Don’t Pray

One of the best things I’ve read recently on prayer in a long time, found here. Joe Thorn quotes from and comments on a book he’s reading by Paul Miller.

My prayer life is so spotty largely because I get frozen when it comes to what to say or figuring out what I really want to pray about or how I’m really feeling about something rather than praying as a natural extension of my life and thoughts without all the constant metaprocessing and backstepping and analyzing. And deep down I find I’m also looking for an experience each time – some moment of peace or clarity or otherness that lets me know I’ve connected with God rather than just blabbered at the windshield. Miller has this to say:

Don’t hunt for a feeling in prayer. Deep in our psyches we want an experience with God or an experience in prayer. Once we make that our quest, we lose God. You don’t experience God; you get to know him. You submit to him, you enjoy him. He is, after all, a person.
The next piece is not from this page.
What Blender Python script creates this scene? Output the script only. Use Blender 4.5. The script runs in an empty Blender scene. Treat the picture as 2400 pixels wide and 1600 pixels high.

I’ve heard the exhortation to be natural in prayer, to speak as I would to a friend rather than composing religious-sounding language. And I’ve heard the one that says don’t go experience-hunting. This though somehow strikes me differently. It goes beyond just prayer for me – it challenges my perception of God. If I’m looking primarily to experience God, then to me he is an event or a set of circumstances. If I’m looking to get to know him, then he is free to be a person, and experience is only a part of the relationship. Joe quotes Miller again as saying,

In prayer, focusing on the conversation is like trying to drive while looking at the windshield instead of through it. It freezes us, making us unsure of where to go.

With a relationship it’s like spending all your time thinking and discussing how the relationship is going rather than just having it. There are downsides to being überanalytical when there’s life to be lived.